Por fim, o embaixador brasileiro lembra a criação de duas forças-tarefa com o objetivo de discutir e avançar em temas caros à humanidade: combate à fome e mudanças climáticas. Conforme Mauricio Lyrio, mais de 750 milhões de pessoas estão em situação grave de insegurança alimentar em todo o mundo, e para enfrentar essa situação o Brasil sugere a criação da Aliança Global contra a Fome.

"O Brasil conseguiu sair do Mapa da Fome depois dos esforços em termos de programas sociais e distribuição de renda, e sabe que isso é possível por meio desse conjunto de políticas. Queremos lançar essa iniciativa baseada nesses modelos. A questão da fome não é só de recursos financeiros e oferta de alimentos. Há países que produzem 11 vezes mais do que necessitam e ao mesmo tempo possuem fome. A questão é como mobilizar as instituições, como o FMI, o Banco Mundial e bancos de desenvolvimento em geral, para temas como a pobreza extrema", frisa.
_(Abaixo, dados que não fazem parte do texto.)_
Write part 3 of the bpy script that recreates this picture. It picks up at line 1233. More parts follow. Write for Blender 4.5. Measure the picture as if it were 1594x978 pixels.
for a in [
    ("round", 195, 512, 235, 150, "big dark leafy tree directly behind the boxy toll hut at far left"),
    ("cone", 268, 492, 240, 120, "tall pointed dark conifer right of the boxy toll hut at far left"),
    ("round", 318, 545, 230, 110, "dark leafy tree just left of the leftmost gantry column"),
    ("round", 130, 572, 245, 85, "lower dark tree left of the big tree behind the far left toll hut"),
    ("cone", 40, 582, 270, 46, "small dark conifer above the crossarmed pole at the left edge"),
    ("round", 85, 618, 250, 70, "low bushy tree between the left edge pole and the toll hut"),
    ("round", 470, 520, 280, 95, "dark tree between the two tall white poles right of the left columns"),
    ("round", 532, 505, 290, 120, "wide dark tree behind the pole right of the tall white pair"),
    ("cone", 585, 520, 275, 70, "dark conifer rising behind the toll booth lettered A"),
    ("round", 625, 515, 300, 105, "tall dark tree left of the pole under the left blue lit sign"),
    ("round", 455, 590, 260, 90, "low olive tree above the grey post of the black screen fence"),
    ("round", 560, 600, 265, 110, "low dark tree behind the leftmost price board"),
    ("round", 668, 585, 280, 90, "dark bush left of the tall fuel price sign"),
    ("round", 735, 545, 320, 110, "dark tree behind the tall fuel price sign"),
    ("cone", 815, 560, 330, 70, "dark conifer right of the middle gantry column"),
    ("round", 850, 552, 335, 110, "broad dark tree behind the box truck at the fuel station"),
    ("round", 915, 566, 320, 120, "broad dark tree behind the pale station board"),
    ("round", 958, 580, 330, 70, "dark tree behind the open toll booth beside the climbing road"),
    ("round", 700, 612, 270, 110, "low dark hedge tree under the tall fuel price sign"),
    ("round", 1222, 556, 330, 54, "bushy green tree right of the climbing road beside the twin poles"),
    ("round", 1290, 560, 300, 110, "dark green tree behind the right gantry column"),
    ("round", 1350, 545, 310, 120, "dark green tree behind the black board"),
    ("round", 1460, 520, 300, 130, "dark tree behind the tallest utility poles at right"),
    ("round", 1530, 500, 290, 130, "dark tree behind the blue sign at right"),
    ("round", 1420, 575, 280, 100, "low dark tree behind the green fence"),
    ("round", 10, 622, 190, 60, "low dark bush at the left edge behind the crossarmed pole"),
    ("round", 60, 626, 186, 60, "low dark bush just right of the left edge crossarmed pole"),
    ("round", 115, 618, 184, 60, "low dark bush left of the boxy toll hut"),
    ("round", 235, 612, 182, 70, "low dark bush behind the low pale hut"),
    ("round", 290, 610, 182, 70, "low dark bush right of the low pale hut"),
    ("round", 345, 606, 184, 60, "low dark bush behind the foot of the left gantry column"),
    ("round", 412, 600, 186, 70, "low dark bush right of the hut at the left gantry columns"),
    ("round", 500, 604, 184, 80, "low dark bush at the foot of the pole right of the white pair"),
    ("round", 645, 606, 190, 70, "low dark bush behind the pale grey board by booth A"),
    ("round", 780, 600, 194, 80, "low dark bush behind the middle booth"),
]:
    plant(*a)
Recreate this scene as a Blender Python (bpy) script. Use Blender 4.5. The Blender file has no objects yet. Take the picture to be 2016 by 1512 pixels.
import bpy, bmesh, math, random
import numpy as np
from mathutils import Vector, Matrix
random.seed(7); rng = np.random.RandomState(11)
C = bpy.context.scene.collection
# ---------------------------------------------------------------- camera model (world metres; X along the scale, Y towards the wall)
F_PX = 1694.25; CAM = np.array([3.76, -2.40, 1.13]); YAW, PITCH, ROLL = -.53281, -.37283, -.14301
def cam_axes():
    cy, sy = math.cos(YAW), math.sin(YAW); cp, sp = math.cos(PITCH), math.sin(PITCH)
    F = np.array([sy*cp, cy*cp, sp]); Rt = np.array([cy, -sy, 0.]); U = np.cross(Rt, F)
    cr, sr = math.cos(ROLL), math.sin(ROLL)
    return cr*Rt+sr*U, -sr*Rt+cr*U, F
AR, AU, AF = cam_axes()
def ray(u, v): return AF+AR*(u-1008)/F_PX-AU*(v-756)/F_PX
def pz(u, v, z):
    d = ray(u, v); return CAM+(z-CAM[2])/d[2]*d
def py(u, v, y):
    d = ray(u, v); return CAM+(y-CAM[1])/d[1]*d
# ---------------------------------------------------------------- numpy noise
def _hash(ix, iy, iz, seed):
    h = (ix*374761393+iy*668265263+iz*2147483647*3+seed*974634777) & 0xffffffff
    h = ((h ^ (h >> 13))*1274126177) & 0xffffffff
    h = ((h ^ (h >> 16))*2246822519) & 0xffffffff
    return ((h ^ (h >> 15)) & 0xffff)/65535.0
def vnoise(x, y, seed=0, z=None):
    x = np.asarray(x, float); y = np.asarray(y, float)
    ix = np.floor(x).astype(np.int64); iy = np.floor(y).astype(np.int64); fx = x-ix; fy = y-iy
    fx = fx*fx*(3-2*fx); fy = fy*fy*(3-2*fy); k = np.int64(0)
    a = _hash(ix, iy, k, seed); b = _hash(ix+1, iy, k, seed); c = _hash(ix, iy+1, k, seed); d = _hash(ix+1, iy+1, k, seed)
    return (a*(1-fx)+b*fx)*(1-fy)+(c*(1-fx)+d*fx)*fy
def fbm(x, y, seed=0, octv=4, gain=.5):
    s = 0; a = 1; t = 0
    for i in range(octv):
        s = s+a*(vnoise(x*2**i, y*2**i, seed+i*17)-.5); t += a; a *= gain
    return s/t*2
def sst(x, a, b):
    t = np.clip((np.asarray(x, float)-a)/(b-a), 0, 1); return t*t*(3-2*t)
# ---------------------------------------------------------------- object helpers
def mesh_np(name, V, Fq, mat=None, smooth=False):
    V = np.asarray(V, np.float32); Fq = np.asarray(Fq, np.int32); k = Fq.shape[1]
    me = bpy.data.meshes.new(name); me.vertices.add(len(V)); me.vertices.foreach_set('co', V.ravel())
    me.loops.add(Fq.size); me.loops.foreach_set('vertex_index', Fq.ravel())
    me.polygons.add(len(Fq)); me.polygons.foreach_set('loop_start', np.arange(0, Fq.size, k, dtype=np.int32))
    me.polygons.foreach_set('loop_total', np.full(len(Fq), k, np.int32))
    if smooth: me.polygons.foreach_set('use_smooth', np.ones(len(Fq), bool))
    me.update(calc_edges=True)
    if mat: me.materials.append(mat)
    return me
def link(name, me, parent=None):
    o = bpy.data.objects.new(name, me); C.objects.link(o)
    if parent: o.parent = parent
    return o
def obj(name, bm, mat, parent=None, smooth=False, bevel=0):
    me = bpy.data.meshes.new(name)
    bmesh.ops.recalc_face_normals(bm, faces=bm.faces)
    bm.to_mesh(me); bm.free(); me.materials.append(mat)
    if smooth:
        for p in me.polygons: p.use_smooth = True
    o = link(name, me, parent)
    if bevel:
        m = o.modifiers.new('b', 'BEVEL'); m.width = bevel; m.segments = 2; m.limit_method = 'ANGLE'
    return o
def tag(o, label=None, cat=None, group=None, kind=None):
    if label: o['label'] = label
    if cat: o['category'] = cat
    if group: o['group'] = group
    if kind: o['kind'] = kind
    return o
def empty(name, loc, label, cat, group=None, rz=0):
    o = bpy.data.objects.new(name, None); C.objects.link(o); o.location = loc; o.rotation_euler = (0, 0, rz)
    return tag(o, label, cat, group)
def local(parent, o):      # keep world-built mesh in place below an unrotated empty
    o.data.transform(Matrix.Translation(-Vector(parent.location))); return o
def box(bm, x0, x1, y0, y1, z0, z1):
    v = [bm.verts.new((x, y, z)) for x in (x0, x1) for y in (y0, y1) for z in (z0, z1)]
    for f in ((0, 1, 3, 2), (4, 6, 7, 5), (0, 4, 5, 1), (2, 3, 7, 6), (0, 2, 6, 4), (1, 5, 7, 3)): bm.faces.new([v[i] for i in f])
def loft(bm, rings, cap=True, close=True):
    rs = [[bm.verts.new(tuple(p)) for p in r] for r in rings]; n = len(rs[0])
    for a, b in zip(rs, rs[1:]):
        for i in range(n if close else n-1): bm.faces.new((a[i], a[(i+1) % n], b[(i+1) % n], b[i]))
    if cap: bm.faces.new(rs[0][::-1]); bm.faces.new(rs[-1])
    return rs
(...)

Já com relação ao enfrentamento das mudanças climáticas, Mauricio Lyrio lembrou que o Acordo de Paris previa que entre 2020 e 2025 os países desenvolvidos investissem anualmente US$ 100 bilhões (R$ 499 bilhões) na área, o que não tem sido cumprido.
"O objetivo brasileiro é mobilizar mais recursos contra a mudança do clima e tornar mais igualitário o acesso aos recursos. Muitos dos países que têm que fazer a transição energética hoje contribuíram muito pouco para a emissão de gases de efeito estufa, historicamente. Como é que você diz para determinados países que 'Agora que vocês estão começando a crescer um pouco mais, têm que reduzir a emissão'? Mas para reduzir a emissão, é preciso recursos. Então essa mobilização contra a mudança do clima é uma mobilização de recursos financeiros", finaliza.